1980 Solar Power Satellite Program Review

The issues grouped under cost and performance concern the cost of construction, operation, and maintenance of an energy system, in terms of both capital costs and of operation and maintenance costs. Included in this group are system performance issues, e.g., the reliability. Environmental issues are divided into two subcategories: those that directly concern public and occupational health and safety and those that do not directly concern these areas (welfare). For example, damage to buildings from air pollution, loss of radio-frequency communication due to microwave interference, changes in land values resulting from deployment of an energy technology, and crop damage due to air pollution. Socioeconomic effects resulting from technology deployment (e.g., temporary and permanent shifts in population, near-term services, and employment opportunities) and macroeconomic issues like balance of trade, effect on the gross national product, and capital demands make up the Economics/Societal section. Institutional comparisons deal with the effects of existing institutions on the deployment of a technology (regulatory impacts). The resource category includes five subcategories: land, labor, materials, energy, and water.
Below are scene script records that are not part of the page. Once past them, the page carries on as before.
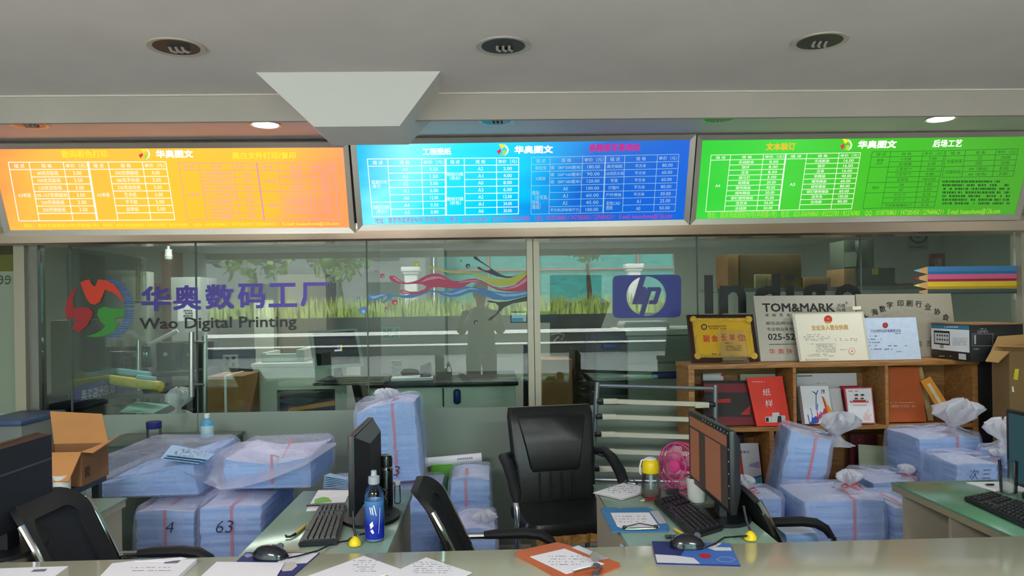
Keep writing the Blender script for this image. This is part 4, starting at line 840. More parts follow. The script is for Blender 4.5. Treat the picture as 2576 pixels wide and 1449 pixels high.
for pts in ([(485, 545), (520, 540), (590, 595), (650, 620), (560, 605)], [(870, 620), (960, 560), (1060, 530), (1160, 535), (1250, 580), (1140, 560), (1000, 580)], [(1390, 622), (1540, 590), (1640, 580), (1740, 605), (1600, 600), (1450, 620)], [(1900, 690), (2100, 700), (2250, 640), (2370, 540), (2370, 600), (2240, 680), (2080, 715)], [(605, 735), (660, 735), (740, 765), (650, 768)]):
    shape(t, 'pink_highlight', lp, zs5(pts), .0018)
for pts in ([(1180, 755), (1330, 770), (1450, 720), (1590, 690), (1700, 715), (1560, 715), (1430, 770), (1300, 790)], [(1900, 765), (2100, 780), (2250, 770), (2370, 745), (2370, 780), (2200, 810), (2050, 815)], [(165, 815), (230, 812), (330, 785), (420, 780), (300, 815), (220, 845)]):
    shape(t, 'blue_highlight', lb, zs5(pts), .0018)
for (x, y, r, m_) in ((343, 525, 30, 'ink_pink'), (518, 895, 40, 'ink_pink'), (400, 978, 20, 'ink_pink'), (258, 457, 13, 'ink_pink'), (822, 355, 40, 'ink_yellow'), (1545, 385, 32, 'ink_navy'), (1450, 312, 12, 'ink_navy'), (1655, 1172, 30, 'ink_grey'), (70, 1010, 50, 'ink_blue'), (5, 840, 22, 'ink_blue')):
    b = B(); q = zs5([(x, y)])[0]; b.disc(DG, q[0], q[1], r/5.574, .0008); b.out('paint_drop', MATS['vinyl_'+m_], t, smooth=None)
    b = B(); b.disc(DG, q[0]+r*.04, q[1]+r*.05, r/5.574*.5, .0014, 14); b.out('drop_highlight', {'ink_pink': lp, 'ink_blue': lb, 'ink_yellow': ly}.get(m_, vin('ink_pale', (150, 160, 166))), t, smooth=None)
# ================================================================ counter, desks and what lies on them
ZC, ZD = .77, .76
gtop = M('counter_glass', (190, 190, 166), .12, 0, .25, var=(2.5, .04)); dtop = M('desk_glass', (128, 152, 138), .16, 0, .16, var=(3, .06))
dtop2 = M('desk_glass_green', (98, 146, 118), .16, 0, .3, var=(3, .08))
beige = M('desk_board', (176, 168, 146), .6, var=(3, .06)); edge = M('glass_edge', (150, 176, 160), .2)
t = T('reception_counter', 'long glass-topped reception counter along the bottom edge of the view', 'counter', (0, 1.8, 0))
b = B(); b.box((-3.2, 1.40, ZC-.012), (3.2, 2.25, ZC), .003); b.out('glass_top', gtop, t)
b = B(); b.box((-3.2, 1.42, ZC-.045), (3.2, 2.235, ZC-.0125)); b.out('worktop', beige, t, smooth=False)
b = B(); b.box((-3.2, 1.45, 0), (3.2, 1.48, ZC-.0455)); b.out('front_panel', beige, t, smooth=False)
for xx in (-2.5, -.05, 2.4):
    b = B(); b.box((xx-.012, 1.48, 0), (xx+.012, 2.2, ZC-.0455)); b.out('side_panel', beige, t, smooth=False)
def desk(label, x0, x1, y1, m_=None, back=True):
    t = T('desk', label, 'desk', ((x0+x1)/2, 2.6, 0), 'glass-topped side desks')
    b = B(); b.box((x0, 2.255, ZD-.009), (x1, y1, ZD), .002); b.out('glass_top', m_ or dtop, t)
    b = B(); b.box((x0+.004, 2.256, ZD-.034), (x1-.004, y1-.004, ZD-.0095)); b.out('desk_top', beige, t, smooth=False)
    for xx in (x0+.012, x1-.03):
        b = B(); b.box((xx, 2.27, 0), (xx+.018, y1-.02, ZD-.035)); b.out('side_panel', beige, t, smooth=False)
    if back:
        b = B(); b.box((x0+.032, y1-.035, .05), (x1-.032, y1-.02, ZD-.035)); b.out('back_panel', beige, t, smooth=False)
    return t
xd = [PZ(330, 1256, ZD).x]
desk('glass-topped side desk under the big dark monitor beside the open carton', xd[0]-.62, xd[0]-.03, PZ(300, 1252, ZD).y)
xl, xr = (PZ(590, 1390, ZD).x+PZ(775, 1235, ZD).x)/2, (PZ(960, 1390, ZD).x+PZ(1050, 1230, ZD).x)/2
desk('glass-topped side desk with the blue drink bottle and black flasks', xl, xr, PZ(900, 1232, ZD).y)
xl2 = (PZ(1500, 1215, ZD).x+PZ(1570, 1380, ZD).x)/2
desk('glass-topped side desk with the pink fan and blue clipboard', xl2, xl2+.46, PZ(1600, 1216, ZD).y)
xl3 = (PZ(2262, 1213, ZD).x+PZ(2558, 1364, ZD).x)/2
t = T('desk', 'green glass-topped desk with open compartments beside the wrapped bundles', 'desk', (xl3+.4, 2.6, 0), 'glass-topped side desks')
ye = PZ(2300, 1211, ZD).y
b = B(); b.box((xl3, 2.255, ZD-.009), (xl3+.95, ye, ZD), .002); b.out('glass_top', dtop2, t)
b = B(); b.box((xl3+.002, 2.256, ZD-.034), (xl3+.94, ye-.004, ZD-.0095)); b.out('desk_top', M('desk_edge', (150, 142, 112), .6), t, smooth=False)
for yy in (ye-.03, 2.66, 2.28):
    b = B(); b.box((xl3+.03, yy-.018, 0), (xl3+.9, yy, ZD-.035)); b.out('divider_panel', beige, t, smooth=False)
b = B(); b.box((xl3+.36, 2.262, 0), (xl3+.378, ye-.05, ZD-.035)); b.out('back_panel', M('desk_board_dim', (136, 124, 98), .7), t, smooth=False)
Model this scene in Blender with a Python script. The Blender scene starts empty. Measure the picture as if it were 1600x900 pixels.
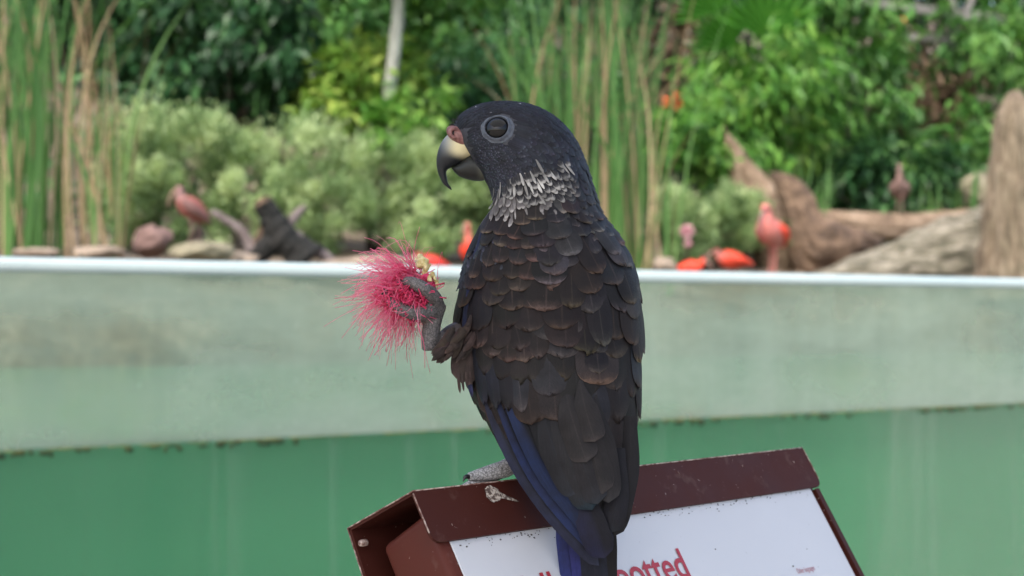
import bpy, bmesh, math, random
import numpy as np
from mathutils import Vector, Matrix
from mathutils.bvhtree import BVHTree

rad = math.radians
rng = np.random.default_rng(7)
random.seed(7)
SC = bpy.context.scene
COL = SC.collection

# ------------------------------------------------------------------ camera, sky, sun, exposure
EYE = 1.30                      # camera height above the visitor path
F = 55.0 / 36.0 * 1600.0        # focal length in photo pixels
PITCH = math.atan(46.0 / F)     # horizon lies 46 px under the middle of the photo
cam_d = bpy.data.cameras.new("camera")
cam_d.lens = 55.0
cam_d.sensor_width = 36.0
cam_d.clip_start = 0.05
cam_d.clip_end = 300.0
cam_d.dof.use_dof = True
cam_d.dof.focus_distance = 0.772
cam_d.dof.aperture_fstop = 13.0
cam = bpy.data.objects.new("camera", cam_d)
COL.objects.link(cam)
cam.location = (0, 0, EYE)
cam.rotation_euler = (rad(90) + PITCH, 0, 0)
SC.camera = cam

SUN_EL, SUN_AZ = rad(52), rad(205)     # azimuth measured clockwise from +Y
world = bpy.data.worlds.new("World")
SC.world = world
world.use_nodes = True
wn = world.node_tree
sky = wn.nodes.new("ShaderNodeTexSky")
sky.sky_type = 'NISHITA'
sky.sun_disc = False
sky.sun_elevation = SUN_EL
sky.sun_rotation = SUN_AZ
sky.air_density = 1.0
sky.dust_density = 4.0
sky.ozone_density = 1.0
wn.links.new(sky.outputs[0], wn.nodes["Background"].inputs[0])
wn.nodes["Background"].inputs[1].default_value = 0.15

sun_d = bpy.data.lights.new("sun", 'SUN')
sun_d.energy = 1.5
sun_d.angle = rad(25)
sun_d.color = (1.0, 0.965, 0.90)
sun = bpy.data.objects.new("sun", sun_d)
COL.objects.link(sun)
sdir = Vector((math.sin(SUN_AZ) * math.cos(SUN_EL), math.cos(SUN_AZ) * math.cos(SUN_EL), math.sin(SUN_EL)))
sun.rotation_euler = sdir.to_track_quat('Z', 'Y').to_euler()
sun.location = sdir * 20

SC.view_settings.view_transform = 'Standard'
SC.view_settings.look = 'None'
SC.view_settings.gamma = 1.0
SC.view_settings.exposure = 1.42
SC.view_settings.use_curve_mapping = False
SC.render.engine = 'CYCLES'
SC.cycles.use_denoising = True
SC.cycles.max_bounces = 8
SC.cycles.transparent_max_bounces = 12

# ------------------------------------------------------------------ measuring helpers
CAMP = np.array([0, 0, EYE])
_fw = np.array([0, math.cos(PITCH), math.sin(PITCH)])
_up = np.array([0, -math.sin(PITCH), math.cos(PITCH)])
_rt = np.array([1.0, 0, 0])


def W(px, py, Y):
    """World point seen at photo pixel (px, py), Y metres ahead of the camera."""
    r = _rt * ((px - 800.0) / F) + _up * ((450.0 - py) / F) + _fw
    return CAMP + r * (Y / r[1])


def to_px(p):
    d = np.asarray(p) - CAMP
    z = d @ _fw
    return 800 + F * (d @ _rt) / z, 450 - F * (d @ _up) / z


def ray(px, py):
    r = _rt * ((px - 800.0) / F) + _up * ((450.0 - py) / F) + _fw
    return r / np.linalg.norm(r)


def unit(v):
    v = np.asarray(v, float)
    return v / (np.linalg.norm(v) + 1e-12)


def smooth(a, b, x):
    t = np.clip((np.asarray(x, float) - a) / (b - a), 0, 1)
    return t * t * (3 - 2 * t)


# ------------------------------------------------------------------ object helpers
def tag(o, label=None, cat=None, group=None, kind=None):
    if label: o["label"] = label
    if cat: o["category"] = cat
    if group: o["group"] = group
    if kind: o["kind"] = kind
    return o


def empty(name, loc, label=None, cat=None, group=None):
    o = bpy.data.objects.new(name, None)
    COL.objects.link(o)
    o.location = Vector(loc)
    o.empty_display_size = 0.05
    return tag(o, label, cat, group)


def add_obj(name, me, parent=None):
    o = bpy.data.objects.new(name, me)
    COL.objects.link(o)
    if parent is not None:
        o.parent = parent
        p = parent
        off = Vector((0, 0, 0))
        while p is not None:
            off += p.location
            p = p.parent
        o.location = -off          # vertices are given in world space
    return o


def mesh(name, V, Fc, mat=None, parent=None, smooth_sh=True, attrs=None, uv=None):
    """One mesh object from world-space vertices. attrs: {name: (n,3) or (n,) per point}."""
    V = np.asarray(V, float)
    me = bpy.data.meshes.new(name)
    if isinstance(Fc, np.ndarray):
        Fc = Fc.tolist()
    me.from_pydata(V.tolist(), [], Fc)
    for k, a in (attrs or {}).items():
        a = np.asarray(a, float)
        if a.ndim == 1:
            at = me.attributes.new(k, 'FLOAT', 'POINT')
            at.data.foreach_set("value", a)
        elif a.shape[1] == 2:
            at = me.attributes.new(k, 'FLOAT2', 'POINT')
            at.data.foreach_set("vector", a.ravel())
        else:
            at = me.attributes.new(k, 'FLOAT_COLOR', 'POINT')
            at.data.foreach_set("color", np.c_[a, np.ones(len(a))].ravel())
    if smooth_sh:
        me.polygons.foreach_set("use_smooth", np.ones(len(me.polygons), bool))
    if mat is not None:
        me.materials.append(mat)
    me.update()
    return add_obj(name, me, parent)


class MB:
    """Collects several pieces of one mesh."""
    def __init__(s):
        s.v, s.f, s.n, s.a = [], [], 0, {}

    def add(s, V, Fc, **attrs):
        V = np.asarray(V, float)
        s.v.append(V)
        s.f.extend([[i + s.n for i in f] for f in (Fc.tolist() if isinstance(Fc, np.ndarray) else Fc)])
        for k, a in attrs.items():
            a = np.asarray(a, float)
            if a.ndim == 0 or (a.ndim == 1 and len(a) == 3 and len(V) != 3):
                a = np.repeat(a[None] if a.ndim else a.reshape(1), len(V), 0)
            s.a.setdefault(k, []).append(a)
        s.n += len(V)
        return s

    def build(s, name, mat, parent=None, smooth_sh=True):
        return mesh(name, np.concatenate(s.v), s.f, mat, parent, smooth_sh,
                    {k: np.concatenate(a) for k, a in s.a.items()})


def catmull(P, n):
    P = np.asarray(P, float)
    if P.ndim == 1:
        P = P[:, None]
    Q = np.vstack([2 * P[0] - P[1], P, 2 * P[-1] - P[-2]])
    t = np.linspace(0, len(P) - 1, n)
    i = np.minimum(t.astype(int), len(P) - 2)
    u = (t - i)[:, None]
    a, b, c, d = Q[i], Q[i + 1], Q[i + 2], Q[i + 3]
    return 0.5 * ((2 * b) + (c - a) * u + (2 * a - 5 * b + 4 * c - d) * u ** 2 + (3 * b - a - 3 * c + d) * u ** 3)


def ring_faces(nr, ns, cap=True, off=0):
    f = []
    for i in range(nr - 1):
        for j in range(ns):
            k = (j + 1) % ns
            f.append([off + i * ns + j, off + i * ns + k, off + (i + 1) * ns + k, off + (i + 1) * ns + j])
    if cap:
        f.append([off + j for j in reversed(range(ns))])
        f.append([off + (nr - 1) * ns + j for j in range(ns)])
    return f


def tube(P, R, ns=10, n=24, flat=1.0, rough=0.0, seed=0):
    """Tapered tube through points P with radii R (smoothed). Returns V, F."""
    P = catmull(P, n)
    R = catmull(R, n)[:, 0]
    T = np.gradient(P, axis=0)
    T /= np.linalg.norm(T, axis=1)[:, None] + 1e-12
    ref = np.array([0.13, 0.21, 0.97]) if abs(T[0, 2]) < 0.9 else np.array([1.0, 0.1, 0])
    V = []
    r_ = np.random.default_rng(seed)
    lump = r_.normal(0, 1, (n, ns))
    if rough:
        for _ in range(2):
            lump = (lump + np.roll(lump, 1, 1) + np.roll(lump, -1, 1)) / 2
    for i in range(n):
        a = unit(np.cross(T[i], ref))
        b = np.cross(a, T[i])
        ref = -np.cross(a, T[i]) if False else b
        th = np.arange(ns) / ns * 2 * math.pi
        rr = R[i] * (1 + rough * lump[i])
        V.append(P[i] + (np.cos(th) * rr)[:, None] * a + (np.sin(th) * rr * flat)[:, None] * b)
    return np.concatenate(V), ring_faces(n, ns)


class Loft:
    """Solid described by outline pairs in the photo: rows of (ax, ay, bx, by, half_depth, depth)."""
    def __init__(s, rows):
        R = np.asarray(rows, float)
        s.A = np.array([W(r[0], r[1], r[5]) for r in R])
        s.B = np.array([W(r[2], r[3], r[5]) for r in R])
        s.h = R[:, 4]
        s.n = len(R)

    def sample(s, nt, ns, power=1.0):
        A, B, h = catmull(s.A, nt), catmull(s.B, nt), catmull(s.h, nt)[:, 0]
        th = np.arange(ns) / ns * 2 * math.pi
        c, sn = np.cos(th), np.sin(th)
        c = np.sign(c) * np.abs(c) ** power
        sn = np.sign(sn) * np.abs(sn) ** power
        C = (A + B) / 2
        V = C[:, None] + c[None, :, None] * ((A - B) / 2)[:, None] + (sn[None, :] * h[:, None])[..., None] * np.array([0, 1.0, 0])
        return V            # nt, ns, 3

    def solid(s, nt=40, ns=24, power=1.0):
        V = s.sample(nt, ns, power)
        return V.reshape(-1, 3), ring_faces(nt, ns)


def box(c, ax, ay, az, sx, sy, sz):
    """Box with centre c, axes and full sizes."""
    V = []
    for i in (-.5, .5):
        for j in (-.5, .5):
            for k in (-.5, .5):
                V.append(np.asarray(c) + np.asarray(ax) * i * sx + np.asarray(ay) * j * sy + np.asarray(az) * k * sz)
    Fc = [[0, 1, 3, 2], [4, 6, 7, 5], [0, 4, 5, 1], [2, 3, 7, 6], [0, 2, 6, 4], [1, 5, 7, 3]]
    return np.array(V), Fc


def bevel(o, w, seg=3):
    m = o.modifiers.new("bevel", 'BEVEL')
    m.width = w
    m.segments = seg
    m.limit_method = 'ANGLE'
    return o


# ------------------------------------------------------------------ material helpers
class NT:
    def __init__(s, name):
        s.m = bpy.data.materials.new(name)
        s.m.use_nodes = True
        s.t = s.m.node_tree
        s.p = s.t.nodes["Principled BSDF"]
        s.out = s.t.nodes["Material Output"]

    def n(s, kind, **kw):
        nd = s.t.nodes.new("ShaderNode" + kind)
        for k, v in kw.items():
            setattr(nd, k, v)
        return nd

    def l(s, a, b):
        s.t.links.new(a, b)

    def set(s, **kw):
        for k, v in kw.items():
            s.p.inputs[k.replace("_", " ")].default_value = v
        return s

    def math(s, op, a, b=None, c=None):
        nd = s.n("Math", operation=op)
        for i, x in enumerate((a, b, c)):
            if x is None: continue
            if isinstance(x, (int, float)): nd.inputs[i].default_value = x
            else: s.l(x, nd.inputs[i])
        return nd.outputs[0]

    def mix(s, f, a, b, blend='MIX'):
        nd = s.n("Mix", data_type='RGBA', blend_type=blend)
        for sock, x in ((nd.inputs[0], f), (nd.inputs[6], a), (nd.inputs[7], b)):
            if isinstance(x, (int, float)): sock.default_value = x
            elif isinstance(x, tuple): sock.default_value = (*x[:3], 1)
            else: s.l(x, sock)
        return nd.outputs[2]

    def attr(s, name, out="Color"):
        return s.n("Attribute", attribute_name=name).outputs[out]

    def noise(s, scale, detail=4, rough=.55, vec=None, stretch=None, dist=0.0):
        nd = s.n("TexNoise")
        nd.inputs["Scale"].default_value = scale
        nd.inputs["Detail"].default_value = detail
        nd.inputs["Roughness"].default_value = rough
        nd.inputs["Distortion"].default_value = dist
        if vec is None:
            vec = s.n("TexCoord").outputs["Object"]
        if stretch:
            mp = s.n("Mapping")
            mp.inputs["Scale"].default_value = stretch
            s.l(vec, mp.inputs[0])
            vec = mp.outputs[0]
        s.l(vec, nd.inputs["Vector"])
        return nd.outputs[0]

    def ramp(s, fac, stops, interp='LINEAR'):
        nd = s.n("ValToRGB")
        cr = nd.color_ramp
        cr.interpolation = interp
        while len(cr.elements) < len(stops): cr.elements.new(0.5)
        for e, (p, c) in zip(cr.elements, stops):
            e.position = p
            e.color = (*c, 1) if not isinstance(c, (int, float)) else (c, c, c, 1)
        s.l(fac, nd.inputs[0])
        return nd.outputs[0]

    def bump(s, h, strength=.3, dist=.01, nrm=None):
        nd = s.n("Bump")
        nd.inputs["Strength"].default_value = strength
        nd.inputs["Distance"].default_value = dist
        s.l(h, nd.inputs["Height"])
        if nrm is not None: s.l(nrm, nd.inputs["Normal"])
        s.l(nd.outputs[0], s.p.inputs["Normal"])
        return nd.outputs[0]

    def base(s, x):
        s.l(x, s.p.inputs["Base Color"])
        return s


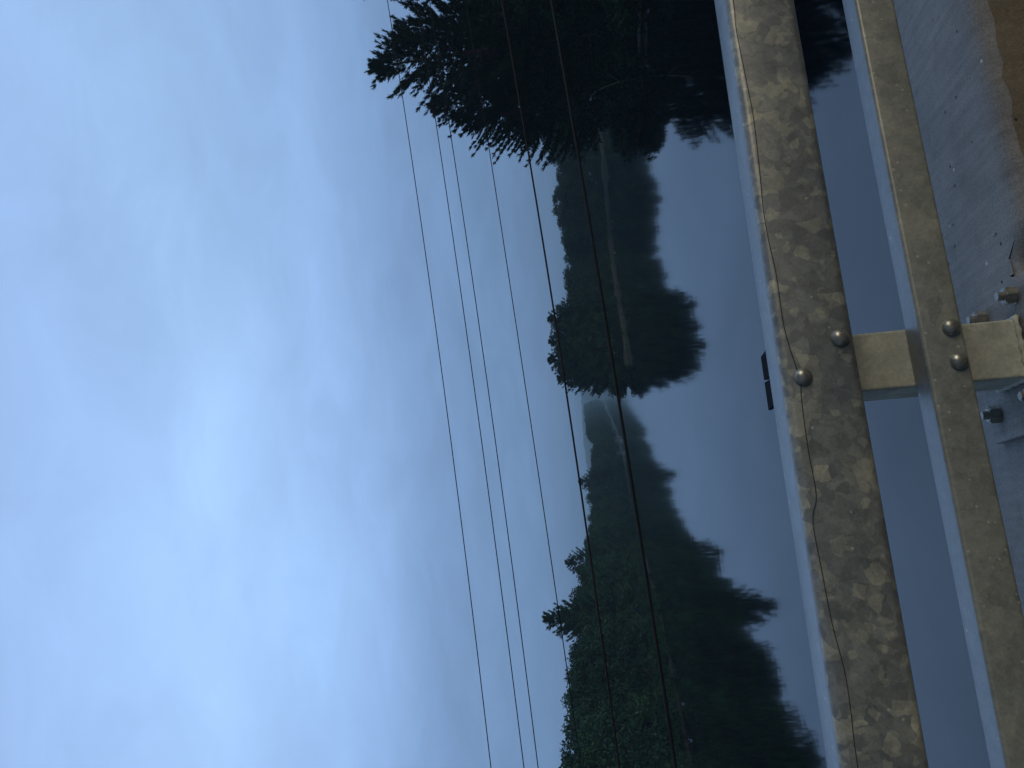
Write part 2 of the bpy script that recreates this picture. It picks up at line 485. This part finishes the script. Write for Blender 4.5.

Here, key concerns include resource limits, production limits, degree of foreign dependency, and need for new skilled labor. Side-by-side analysis tabulates normalized (per MWe) effects of each technology. Because of its static nature it must make certain assumptions about the national economic state of the world. The next step in the methodology is the alternative futures analysis that treats most of the economic conditions as variables and creates a parametric comparison based on different plausible energy supply/demand futures. The last step in the process is an assessment dimension reduction step that would focus the comparative dimensions to the key issues via a formalized process.